• **Exercise requirements**
Beginning with the first line, set down every line through the one containing "return W / 2", exactly as it appears, but not the pictures.

====

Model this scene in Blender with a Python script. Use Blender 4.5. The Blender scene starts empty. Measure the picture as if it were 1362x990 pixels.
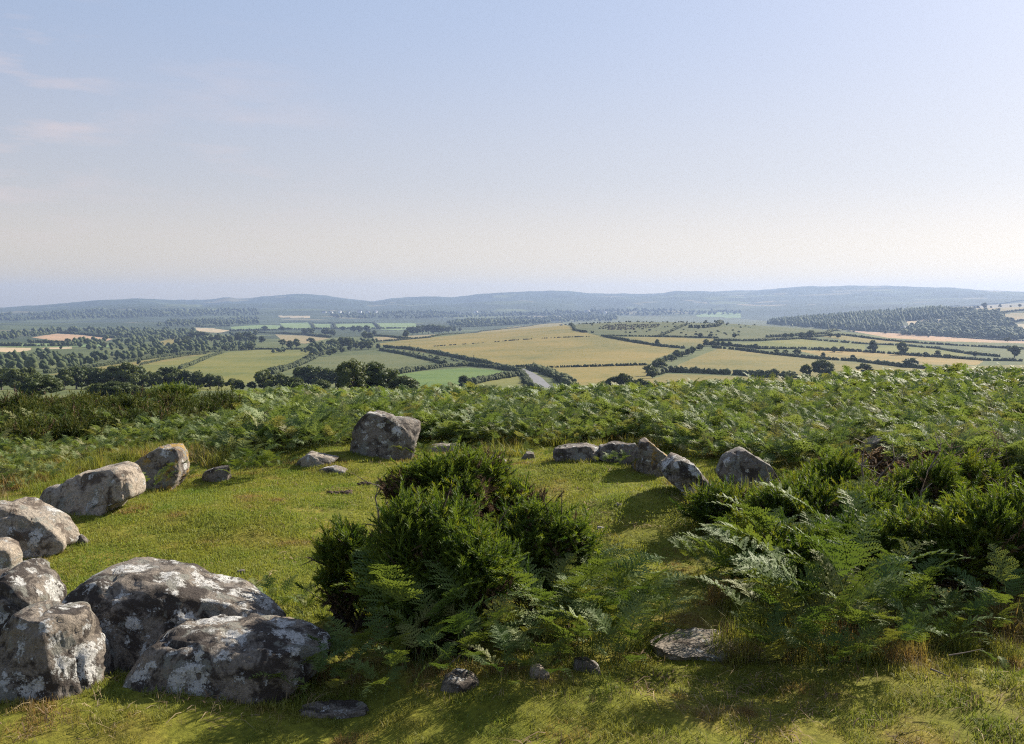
import bpy, math, random
import numpy as np
from mathutils import Vector, Matrix

R = math.radians
scene = bpy.context.scene
col = scene.collection
rng = np.random.default_rng(11)
random.seed(11)

# ------------------------------------------------------------------ camera model
W, H = 1362.0, 990.0
F = 1310.0
CZ = 1.75
PITCH = math.atan((495.0 - 402.0) / F)
SP, CP = math.sin(PITCH), math.cos(PITCH)
SUN_AZ, SUN_EL = R(47), R(31)

def ray(px, py):
    u = (px - W / 2) / F
    v = (py - H / 2) / F
    return np.array([u, CP - v * SP, -SP - v * CP])

def alpha_of(px, py=460.0):
    d = ray(px, py)
    return math.atan2(d[0], d[1])

def s_of(py, alpha):
    c = np.cos(np.clip(alpha, -R(45), R(45)))
    return np.tan(PITCH + np.arctan((np.asarray(py) - H / 2) / F)) * c

def project(x, y, z):
    dz = z - CZ
    fw = y * CP - dz * SP
    up = y * SP + dz * CP
    fw = np.where(np.abs(fw) < 1e-6, 1e-6, fw)
    return W / 2 + F * x / fw, H / 2 - F * up / fw, fw

# ------------------------------------------------------------------ noise
def _hash(ix, iy, iz, seed):
    h = (ix.astype(np.int64) * 374761393 + iy.astype(np.int64) * 668265263 + iz.astype(np.int64) * 2147483647 + seed * 1274126177) & 0xFFFFFFFF
    h = ((h ^ (h >> 13)) * 1274126177) & 0xFFFFFFFF
    h = (h ^ (h >> 16)) & 0xFFFFFFFF
    return h.astype(np.float64) / 4294967295.0

def vnoise(p, seed=0):
    p = np.asarray(p, dtype=np.float64)
    i = np.floor(p).astype(np.int64)
    f = p - i
    f = f * f * f * (f * (f * 6 - 15) + 10)
    out = 0
    for dx in (0, 1):
        wx = f[:, 0] if dx else 1 - f[:, 0]
        for dy in (0, 1):
            wy = f[:, 1] if dy else 1 - f[:, 1]
            for dz in (0, 1):
                wz = f[:, 2] if dz else 1 - f[:, 2]
                out = out + wx * wy * wz * _hash(i[:, 0] + dx, i[:, 1] + dy, i[:, 2] + dz, seed)
    return out * 2 - 1

def fbm(p, octaves=4, seed=0, gain=0.5):
    p = np.asarray(p, dtype=np.float64)
    a, tot, out = 1.0, 0.0, 0
    for k in range(octaves):
        out = out + a * vnoise(p * (2.03 ** k) + 17.3 * k, seed + k)
        tot += a
        a *= gain
    return out / tot

def ridged(p, octaves=4, seed=0):
    a, tot, out = 1.0, 0.0, 0
    for k in range(octaves):
        out = out + a * (1 - 2 * np.abs(vnoise(p * (2.07 ** k) + 9.1 * k, seed + k)))
        tot += a
        a *= 0.5
    return out / tot

# ------------------------------------------------------------------ mesh helpers
def make_mesh(name, V, faces, mat, smooth=False, attrs=None, uv=None):
    """faces: list of integer arrays (each n x k)"""
    me = bpy.data.meshes.new(name)
    V = np.asarray(V, dtype=np.float32)
    me.vertices.add(len(V))
    me.vertices.foreach_set('co', V.ravel())
    faces = [np.asarray(f, dtype=np.int32) for f in faces if len(f)]
    nl = sum(f.size for f in faces)
    npoly = sum(len(f) for f in faces)
    me.loops.add(nl)
    me.polygons.add(npoly)
    me.loops.foreach_set('vertex_index', np.concatenate([f.ravel() for f in faces]))
    tot = np.concatenate([np.full(len(f), f.shape[1], dtype=np.int32) for f in faces])
    start = np.concatenate([[0], np.cumsum(tot)[:-1]]).astype(np.int32)
    me.polygons.foreach_set('loop_start', start)
    me.polygons.foreach_set('loop_total', tot)
    if smooth:
        me.polygons.foreach_set('use_smooth', np.ones(npoly, dtype=bool))
    if attrs:
        for k, a in attrs.items():
            at = me.attributes.new(k, 'FLOAT', 'POINT')
            at.data.foreach_set('value', np.asarray(a, dtype=np.float32))
    me.update(calc_edges=True)
    me.validate()
    if mat is not None:
        me.materials.append(mat)
    return me

def link(name, data, parent=None, loc=None):
    o = bpy.data.objects.new(name, data)
    col.objects.link(o)
    if parent is not None:
        o.parent = parent
    if loc is not None:
        o.location = loc
    return o

def tag(o, label=None, cat=None, group=None, kind=None):
    if label: o['label'] = label
    if cat: o['category'] = cat
    if group: o['group'] = group
    if kind: o['kind'] = kind
    return o

_ico = {}
def ico(n):
    if n not in _ico:
        import bmesh
        bm = bmesh.new()
        bmesh.ops.create_icosphere(bm, subdivisions=n, radius=1.0)
        V = np.array([v.co[:] for v in bm.verts])
        Fc = np.array([[v.index for v in f.verts] for f in bm.faces])
        bm.free()
        _ico[n] = (V, Fc)
    return _ico[n]

def replicate(pV, pF, M, T, attr=None):
    """join len(T) transformed copies of one prototype"""
    n, k = len(T), len(pV)
    V = np.einsum('nij,kj->nki', M, pV) + T[:, None, :]
    Fo = [(f[None, :, :] + (np.arange(n) * k)[:, None, None]).reshape(-1, f.shape[1]) for f in pF]
    return V.reshape(-1, 3), Fo

def merge(parts):
    Vs, tris, quads, off = [], [], [], 0
    for V, Fs in parts:
        Vs.append(V)
        for f in Fs:
            f = np.asarray(f)
            if len(f) == 0: continue
            (tris if f.shape[1] == 3 else quads).append(f + off)
        off += len(V)
    out = []
    if tris: out.append(np.concatenate(tris))
    if quads: out.append(np.concatenate(quads))
    return np.concatenate(Vs), out

def frames(dirs, roll=None):
    """rotation matrices whose z axis is dirs (n x 3)"""
    d = dirs / np.linalg.norm(dirs, axis=1, keepdims=True)
    ref = np.where(np.abs(d[:, 2:3]) > 0.95, np.array([[1.0, 0, 0]]), np.array([[0, 0, 1.0]]))
    x = np.cross(ref, d); x /= np.linalg.norm(x, axis=1, keepdims=True)
    y = np.cross(d, x)
    if roll is not None:
        c, s = np.cos(roll)[:, None], np.sin(roll)[:, None]
        x, y = x * c + y * s, y * c - x * s
    return np.stack([x, y, d], axis=2)

def tube(pts, rad, seg=5):
    pts = np.asarray(pts, float); n = len(pts)
    rad = np.broadcast_to(np.asarray(rad, float), (n,))
    t = np.gradient(pts, axis=0)
    Mx = frames(t)
    a = np.arange(seg) * 2 * math.pi / seg
    ring = np.stack([np.cos(a), np.sin(a), np.zeros(seg)], 1)
    V = (np.einsum('nij,kj->nki', Mx, ring) * rad[:, None, None] + pts[:, None, :]).reshape(-1, 3)
    q = []
    for i in range(n - 1):
        for j in range(seg):
            q.append((i * seg + j, i * seg + (j + 1) % seg, (i + 1) * seg + (j + 1) % seg, (i + 1) * seg + j))
    return V, [np.array(q)]

# ------------------------------------------------------------------ materials
def new_mat(name):
    m = bpy.data.materials.new(name)
    m.use_nodes = True
    nt = m.node_tree
    nt.nodes.clear()
    return m, nt, nt.nodes, nt.links

def N(nodes, t, **kw):
    n = nodes.new(t)
    for k, v in kw.items():
        if k.startswith('i_'):
            key = k[2:]
            n.inputs[int(key) if key.isdigit() else key.replace('_', ' ')].default_value = v
        else:
            setattr(n, k, v)
    return n

def ramp(nodes, stops, interp='LINEAR'):
    r = nodes.new('ShaderNodeValToRGB')
    r.color_ramp.interpolation = interp
    els = r.color_ramp.elements
    while len(els) < len(stops): els.new(0.5)
    for e, (p, c) in zip(els, stops):
        e.position = p
        e.color = (*c, 1) if len(c) == 3 else c
    return r

def mixc(nodes, links, fac, a, b, blend='MIX'):
    m = nodes.new('ShaderNodeMix'); m.data_type = 'RGBA'; m.blend_type = blend
    for sock, val in ((m.inputs[0], fac), (m.inputs[6], a), (m.inputs[7], b)):
        if hasattr(val, 'is_output'): links.new(val, sock)
        elif isinstance(val, (int, float)): sock.default_value = val
        else: sock.default_value = (*val, 1)
    return m.outputs[2]

def noise(nodes, links, vec, scale, detail=4, rough=0.55, dist=0.0):
    n = nodes.new('ShaderNodeTexNoise')
    n.inputs['Scale'].default_value = scale
    n.inputs['Detail'].default_value = detail
    n.inputs['Roughness'].default_value = rough
    n.inputs['Distortion'].default_value = dist
    if vec is not None: links.new(vec, n.inputs['Vector'])
    return n.outputs['Fac']

def leaf_mat(name, c1, c2, trans=0.35, rough=0.45, spec=0.4, tcol=None, attr=None, c3=None, pos_scale=None):
    m, nt, nd, lk = new_mat(name)
    out = nd.new('ShaderNodeOutputMaterial')
    oi = nd.new('ShaderNodeObjectInfo')
    fac = oi.outputs['Random']
    if attr:
        a = N(nd, 'ShaderNodeAttribute', attribute_name=attr)
        fac = a.outputs['Fac']
        if name in ('tree_leaf', 'hedge_leaf'):
            av = N(nd, 'ShaderNodeMath', operation='MULTIPLY_ADD', i_1=0.6); ro_ = N(nd, 'ShaderNodeMath', operation='MULTIPLY', i_1=0.5)
            lk.new(oi.outputs['Random'], ro_.inputs[0]); lk.new(a.outputs['Fac'], av.inputs[0]); lk.new(ro_.outputs[0], av.inputs[2]); fac = av.outputs[0]
    elif pos_scale:
        g = nd.new('ShaderNodeNewGeometry')
        nz = noise(nd, lk, g.outputs['Position'], pos_scale, 3)
        mr = N(nd, 'ShaderNodeMapRange', i_1=0.3, i_2=0.62 if name == 'rough_grass_blade' else 0.68); lk.new(nz, mr.inputs[0])
        fac = mr.outputs[0]
    stops = [(0, c1), (1, c2)] if c3 is None else [(0, c1), (0.74, c2), (1, c3)]
    rp = ramp(nd, stops); lk.new(fac, rp.inputs[0])
    p = nd.new('ShaderNodeBsdfPrincipled')
    lk.new(rp.outputs[0], p.inputs['Base Color'])
    p.inputs['Roughness'].default_value = rough
    p.inputs['Specular IOR Level'].default_value = spec
    t = nd.new('ShaderNodeBsdfTranslucent')
    tc = mixc(nd, lk, 1.0, rp.outputs[0], tcol or (1.3, 1.25, 0.5), 'MULTIPLY')
    lk.new(tc, t.inputs['Color'])
    mx = nd.new('ShaderNodeMixShader'); mx.inputs[0].default_value = trans
    lk.new(p.outputs[0], mx.inputs[1]); lk.new(t.outputs[0], mx.inputs[2])
    lk.new(mx.outputs[0], out.inputs['Surface'])
    return m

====

• **Worked answer**
Model this scene in Blender with a Python script. Use Blender 4.5. The Blender scene starts empty. Measure the picture as if it were 1362x990 pixels.
import bpy, math, random
import numpy as np
from mathutils import Vector, Matrix

R = math.radians
scene = bpy.context.scene
col = scene.collection
rng = np.random.default_rng(11)
random.seed(11)

# ------------------------------------------------------------------ camera model
W, H = 1362.0, 990.0
F = 1310.0
CZ = 1.75
PITCH = math.atan((495.0 - 402.0) / F)
SP, CP = math.sin(PITCH), math.cos(PITCH)
SUN_AZ, SUN_EL = R(47), R(31)

def ray(px, py):
    u = (px - W / 2) / F
    v = (py - H / 2) / F
    return np.array([u, CP - v * SP, -SP - v * CP])

def alpha_of(px, py=460.0):
    d = ray(px, py)
    return math.atan2(d[0], d[1])

def s_of(py, alpha):
    c = np.cos(np.clip(alpha, -R(45), R(45)))
    return np.tan(PITCH + np.arctan((np.asarray(py) - H / 2) / F)) * c

def project(x, y, z):
    dz = z - CZ
    fw = y * CP - dz * SP
    up = y * SP + dz * CP
    fw = np.where(np.abs(fw) < 1e-6, 1e-6, fw)
    return W / 2 + F * x / fw, H / 2 - F * up / fw, fw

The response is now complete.